In classical Greek theater, the chorus served a specific purpose: to explain and comment on the particular moral issue being dramatized on stage.
These days, the “Greek chorus” – in the form of commenters on social media – can sometimes overshadow the “play” itself with an overabundance of zeal, mean-spiritedness and hubris.
“You see a dialogue between two people, and then there are these comments, from the ‘chorus,’” said Drew Margolin, associate professor in the Department of Communication, in the College of Agriculture and Life Sciences (CALS). “And in many ways, in terms of the impact on society, what happened to the chorus matters almost more than what happened to the two people because that’s just two, but the chorus could be thousands.”
Negative interactions are easily found on social media; calling them out and effectively tamping them down is a challenge, but Margolin and members of the multidisciplinary Prosocial Project believe it can be done.
They have received a four-year, $1.19 million grant from the National Science Foundation for their project, “Deterring Objectionable Behavior and Fostering Emergent Norms in Social Media Conversations.” The researchers, in a series of five phases over the grant period, will seek to develop a theoretical model for understanding the emergence and maintenance of norms to deter negative online behavior.
“There’s this intuition, ‘If you see something, say something.’ We all have that intuition,” Margolin said. “But in social media, who are you saying it to? Do they share your view? Are they actually on the other side? Do you look like the bad guy? All these things are really hard to understand.”
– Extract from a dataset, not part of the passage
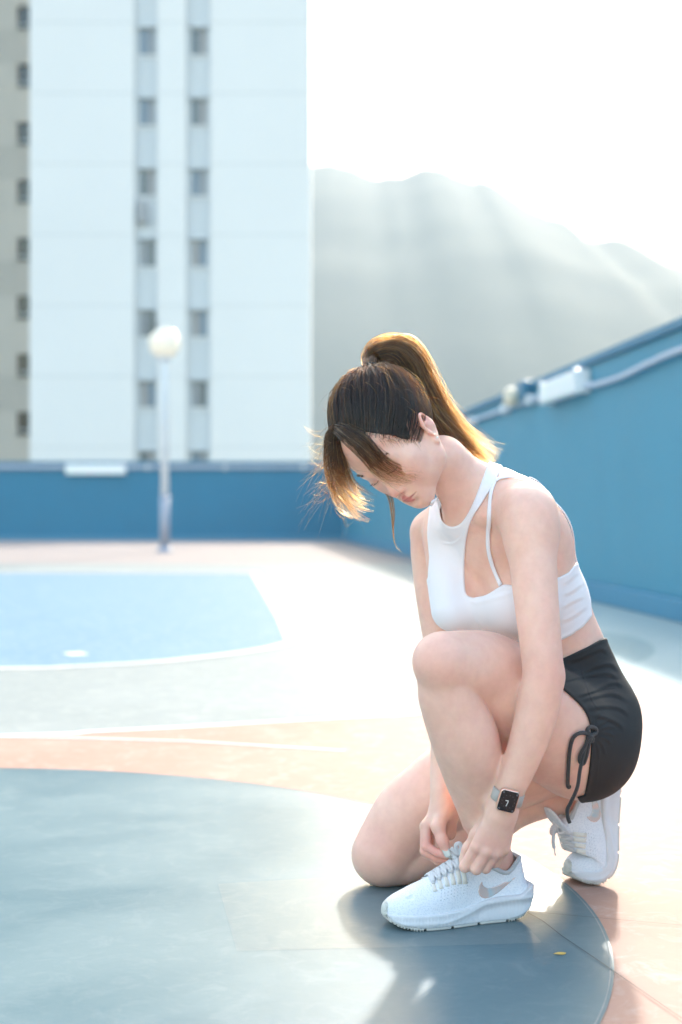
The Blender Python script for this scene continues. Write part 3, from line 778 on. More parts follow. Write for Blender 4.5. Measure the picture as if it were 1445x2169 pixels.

The team includes four Prosocial Project team members: co-leaders Margolin and Natalie Bazarova, M.S. ’05, Ph.D. ’09, associate professor in the Department of Communication (CALS); Vanessa Bohns, associate professor of organizational behavior in the ILR School; and René Kizilcec, assistant professor of information science in the Cornell Ann S. Bowers College of Computing and Information Science.
Also on the project is former Cornell Social Media Lab postdoctoral researcher Dominic DiFranzo, now an assistant professor in the Department of Computer Science and Engineering at Lehigh University.
The project poses specific questions: If an individual objects to an “offense” in a certain way, under certain conditions, how will this objection influence future behavior in the community? In particular, will it encourage or discourage a norm suppressing such offensive speech?
The project proceeds in four research phases, each informing the next:
- Real world observation: The researchers will obtain real-world objections to offensive speech from social media, then map these comments into a theoretical space;
- Individual-level experimentation: Using the novel simulated social media environment Truman, which DiFranzo developed while working with Bazarova and her Social Media Lab, the team will test whether effects observed in the observational phase have causal influence on individuals;
- Agent-based simulation: The team will use the individual-level mechanisms tested in Truman to build simulations of interactions between objectors and audience members at scale; and
- Collective-level experimentation: The team will return to Truman and test whether the collective dynamics of interaction among real people match those produced by their agent-based simulation.
Finally, in the field implementation phase, the researchers will employ evidence-based strategies derived from the project to build scalable online learning modules to train social media users on how to be effective objectors to harmful discourse. This will be done using the Social Media Lab’s Social Media TestDrive public outreach platform.
The design of the project was very much a collaboration, Margolin said, but it follows methods that he’s used often in his research, particularly the use of real-world observations in phase one. He’s excited for the team to collect that data together.
“A lot of my work focuses on this idea that you should observe, and then test, and then see what the broader implications are,” he said. “So rather than making up things that people might say on social media, we start with saying, ‘What are people actually saying? What kinds of things are people objecting to? How are they doing it?’ And oftentimes, there are things that you see in real life that you never would have thought of.”